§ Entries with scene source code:
--------------------

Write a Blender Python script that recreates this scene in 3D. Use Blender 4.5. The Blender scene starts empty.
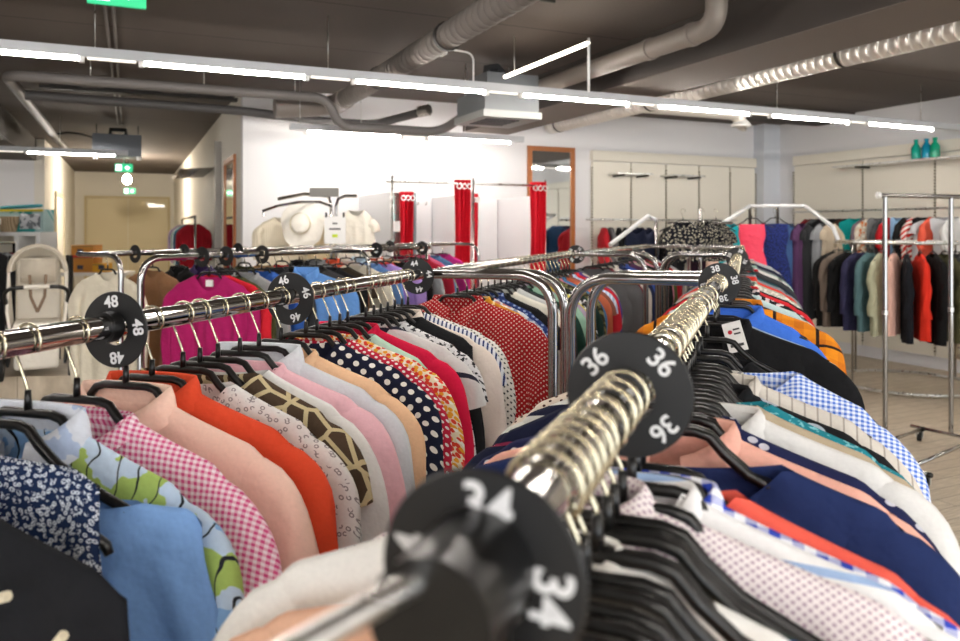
import bpy, bmesh, math, random
from mathutils import Vector, Matrix
S = bpy.context.scene
C = S.collection
PI = math.pi
F = 765.0                      # focal length in pixels of the 960 px wide frame
EYE = 1.6                      # camera height
TH = math.radians(24.6)        # the room is turned by this angle against the camera's heading
CT, ST = math.cos(TH), math.sin(TH)
S.view_settings.view_transform = 'Standard'
S.view_settings.look = 'None'
S.view_settings.gamma = 1
S.view_settings.use_curve_mapping = False
S.view_settings.exposure = 1.15

def P(u, v, D):                # a measured sight line followed to depth D
    return Vector(((u-480)/F*D, D, EYE+(230-v)/F*D))
def room(X, Y, z=0.0):         # room coordinates -> world
    return Vector((X*CT-Y*ST, X*ST+Y*CT, z))
def lin(h):
    h = h.lstrip('#'); o = []
    for i in (0, 2, 4):
        c = int(h[i:i+2], 16)/255
        o.append(c/12.92 if c <= .04045 else ((c+.055)/1.055)**2.4)
    return (o[0], o[1], o[2], 1)

# ------------------------------------------------------------------ materials
MATS = {}
class NT:
    def __init__(s, name):
        s.m = bpy.data.materials.new(name); s.m.use_nodes = True
        s.t = s.m.node_tree; s.b = s.t.nodes['Principled BSDF']
    def n(s, typ, **k):
        x = s.t.nodes.new(typ)
        for a, v in k.items(): setattr(x, a, v)
        return x
    def l(s, a, b): s.t.links.new(a, b)
    def math(s, op, a, b=None, c=None):
        x = s.n('ShaderNodeMath', operation=op)
        for i, v in enumerate((a, b, c)):
            if v is None: continue
            if isinstance(v, (int, float)): x.inputs[i].default_value = v
            else: s.l(v, x.inputs[i])
        return x.outputs[0]
    def mix(s, f, a, b):
        x = s.n('ShaderNodeMix', data_type='RGBA')
        if isinstance(f, (int, float)): x.inputs[0].default_value = f
        else: s.l(f, x.inputs[0])
        for i, v in ((6, a), (7, b)):
            if isinstance(v, tuple): x.inputs[i].default_value = v
            else: s.l(v, x.inputs[i])
        return x.outputs[2]

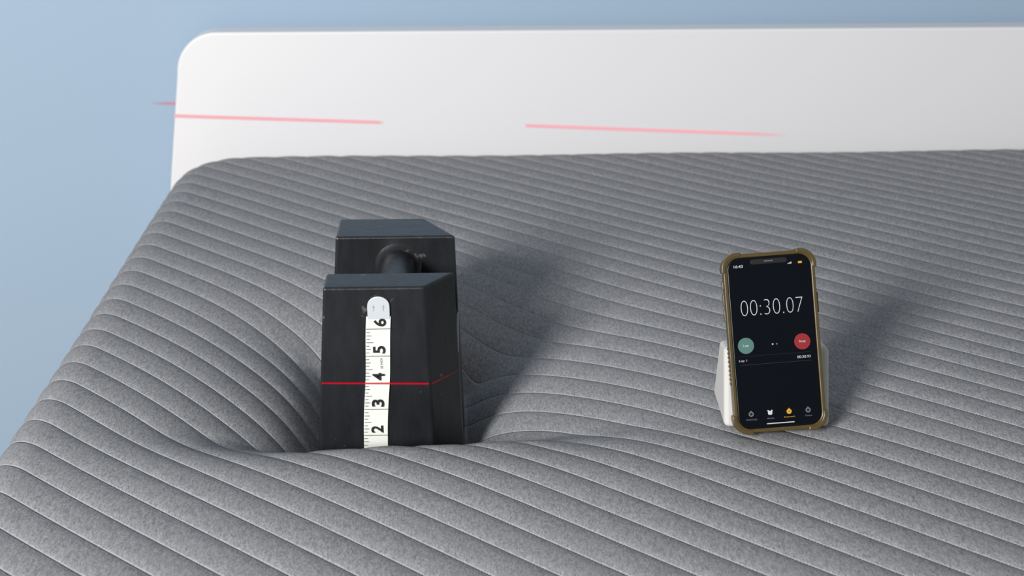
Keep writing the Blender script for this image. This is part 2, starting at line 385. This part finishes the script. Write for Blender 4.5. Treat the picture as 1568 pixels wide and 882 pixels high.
def strip(name,a,b,w,m_):
    v=[(a[0],a[1],a[2]-w/2),(b[0],b[1],b[2]-w/2),(b[0],b[1],b[2]+w/2),(a[0],a[1],a[2]+w/2)]
    o_=mesh_obj(name,v,[(0,1,2,3)],m_,las); uvl=o_.data.uv_layers.new(name='UVMap')
    for lp in o_.data.loops:
        uvl.data[lp.index].uv=[(0,0),(1,0),(1,1),(0,1)][lp.vertex_index]
    return o_
pink=rgb(255,180,188)
strip('glow_strip_on_headboard_1',(-.4175,2.0195,H+.043),(-.115,2.0195,H+.0305),.0066,laser_glow_mat('l1',pink,1.0,0,1,(0,.04,.95)))
strip('glow_strip_on_headboard_2',(.09,2.0195,H+.024),(.480,2.0195,H+.006),.0066,laser_glow_mat('l2',pink,1.0,0,1,(0,.2,.95)))
strip('glow_strip_on_wall',(-.466,2.0895,H+.045),(-.41,2.0895,H+.044),.006,laser_glow_mat('l3',rgb(232,150,170),1.0,0,1,(.6,0,.85)))
redl=rgb(215,20,45)
strip('glow_strip_on_weight',(-.1262,1.1292,H+.0275),(-.033,1.1292,H+.0255),.0022,laser_glow_mat('l4',redl,1.0,0,1,(0,0,.95)))
strip('glow_strip_on_tape',(-.0890,1.1272,H+.0275),(-.0665,1.1272,H+.027),.0022,laser_glow_mat('l6',rgb(250,60,70),1.0,0,1,(0,0,.8)))
strip('glow_strip_on_chamfer',(-.0308,1.1288,H+.0255),(-.0052,1.1630,H+.0235),.0022,laser_glow_mat('l5',redl,.6,0,1,(0,.8,.3)))

# ---------------- lights
w=bpy.data.worlds.new('World'); sc.world=w; w.use_nodes=True
w.node_tree.nodes['Background'].inputs[0].default_value=(0.95,0.98,1.0,1); w.node_tree.nodes['Background'].inputs[1].default_value=0.35
def area(name,loc,target,size,energy,col=(1,1,1)):
    l=bpy.data.lights.new(name,'AREA'); l.shape='RECTANGLE'; l.size=size; l.size_y=size; l.energy=energy; l.color=col
    o_=bpy.data.objects.new(name,l); link(o_); o_.location=loc
    o_.rotation_euler=(Vector(target)-Vector(loc)).to_track_quat('-Z','Y').to_euler(); return o_
area('softbox_light',(-1.5,-1.2,1.78),(0.1,1.4,.6),.75,152,(1,.99,.98))
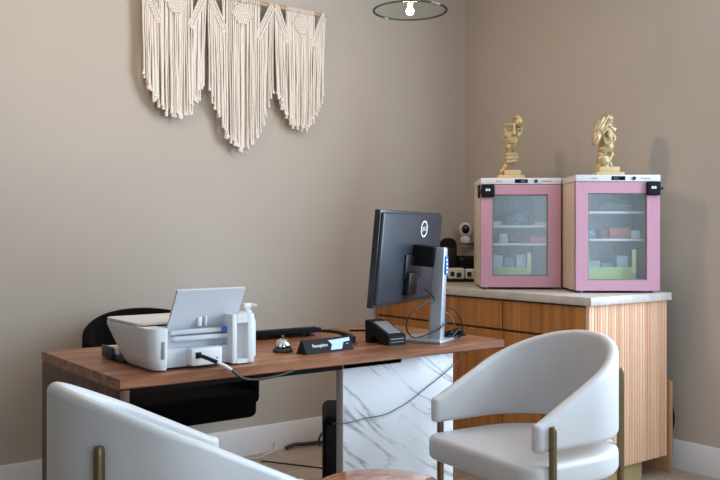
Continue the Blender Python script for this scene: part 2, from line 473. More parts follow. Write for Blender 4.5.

--------------------

§ What to do:
Go through the data above and transcribe it in full, omitting any image.

§ Task answer:
Write a Blender Python script that recreates this scene in 3D. Use Blender 4.5. The Blender scene starts empty.
import bpy, bmesh, math, random
from mathutils import Vector, Matrix
S = bpy.context.scene
C = S.collection
PI = math.pi
F = 765.0                      # focal length in pixels of the 960 px wide frame
EYE = 1.6                      # camera height
TH = math.radians(24.6)        # the room is turned by this angle against the camera's heading
CT, ST = math.cos(TH), math.sin(TH)
S.view_settings.view_transform = 'Standard'
S.view_settings.look = 'None'
S.view_settings.gamma = 1
S.view_settings.use_curve_mapping = False
S.view_settings.exposure = 1.15

def P(u, v, D):                # a measured sight line followed to depth D
    return Vector(((u-480)/F*D, D, EYE+(230-v)/F*D))
def room(X, Y, z=0.0):         # room coordinates -> world
    return Vector((X*CT-Y*ST, X*ST+Y*CT, z))
def lin(h):
    h = h.lstrip('#'); o = []
    for i in (0, 2, 4):
        c = int(h[i:i+2], 16)/255
        o.append(c/12.92 if c <= .04045 else ((c+.055)/1.055)**2.4)
    return (o[0], o[1], o[2], 1)

# ------------------------------------------------------------------ materials
MATS = {}
class NT:
    def __init__(s, name):
        s.m = bpy.data.materials.new(name); s.m.use_nodes = True
        s.t = s.m.node_tree; s.b = s.t.nodes['Principled BSDF']
    def n(s, typ, **k):
        x = s.t.nodes.new(typ)
        for a, v in k.items(): setattr(x, a, v)
        return x
    def l(s, a, b): s.t.links.new(a, b)
    def math(s, op, a, b=None, c=None):
        x = s.n('ShaderNodeMath', operation=op)
        for i, v in enumerate((a, b, c)):
            if v is None: continue
            if isinstance(v, (int, float)): x.inputs[i].default_value = v
            else: s.l(v, x.inputs[i])
        return x.outputs[0]
    def mix(s, f, a, b):
        x = s.n('ShaderNodeMix', data_type='RGBA')
        if isinstance(f, (int, float)): x.inputs[0].default_value = f
        else: s.l(f, x.inputs[0])
        for i, v in ((6, a), (7, b)):
            if isinstance(v, tuple): x.inputs[i].default_value = v
            else: s.l(v, x.inputs[i])
        return x.outputs[2]

Keep writing the Blender script for this image. This is part 2, starting at line 385. This part finishes the script. Write for Blender 4.5. Treat the picture as 1568 pixels wide and 882 pixels high.
def strip(name,a,b,w,m_):
    v=[(a[0],a[1],a[2]-w/2),(b[0],b[1],b[2]-w/2),(b[0],b[1],b[2]+w/2),(a[0],a[1],a[2]+w/2)]
    o_=mesh_obj(name,v,[(0,1,2,3)],m_,las); uvl=o_.data.uv_layers.new(name='UVMap')
    for lp in o_.data.loops:
        uvl.data[lp.index].uv=[(0,0),(1,0),(1,1),(0,1)][lp.vertex_index]
    return o_
pink=rgb(255,180,188)
strip('glow_strip_on_headboard_1',(-.4175,2.0195,H+.043),(-.115,2.0195,H+.0305),.0066,laser_glow_mat('l1',pink,1.0,0,1,(0,.04,.95)))
strip('glow_strip_on_headboard_2',(.09,2.0195,H+.024),(.480,2.0195,H+.006),.0066,laser_glow_mat('l2',pink,1.0,0,1,(0,.2,.95)))
strip('glow_strip_on_wall',(-.466,2.0895,H+.045),(-.41,2.0895,H+.044),.006,laser_glow_mat('l3',rgb(232,150,170),1.0,0,1,(.6,0,.85)))
redl=rgb(215,20,45)
strip('glow_strip_on_weight',(-.1262,1.1292,H+.0275),(-.033,1.1292,H+.0255),.0022,laser_glow_mat('l4',redl,1.0,0,1,(0,0,.95)))
strip('glow_strip_on_tape',(-.0890,1.1272,H+.0275),(-.0665,1.1272,H+.027),.0022,laser_glow_mat('l6',rgb(250,60,70),1.0,0,1,(0,0,.8)))
strip('glow_strip_on_chamfer',(-.0308,1.1288,H+.0255),(-.0052,1.1630,H+.0235),.0022,laser_glow_mat('l5',redl,.6,0,1,(0,.8,.3)))

# ---------------- lights
w=bpy.data.worlds.new('World'); sc.world=w; w.use_nodes=True
w.node_tree.nodes['Background'].inputs[0].default_value=(0.95,0.98,1.0,1); w.node_tree.nodes['Background'].inputs[1].default_value=0.35
def area(name,loc,target,size,energy,col=(1,1,1)):
    l=bpy.data.lights.new(name,'AREA'); l.shape='RECTANGLE'; l.size=size; l.size_y=size; l.energy=energy; l.color=col
    o_=bpy.data.objects.new(name,l); link(o_); o_.location=loc
    o_.rotation_euler=(Vector(target)-Vector(loc)).to_track_quat('-Z','Y').to_euler(); return o_
area('softbox_light',(-1.5,-1.2,1.78),(0.1,1.4,.6),.75,152,(1,.99,.98))
Continue the Blender Python script for this scene: part 2, from line 473. More parts follow. Write for Blender 4.5.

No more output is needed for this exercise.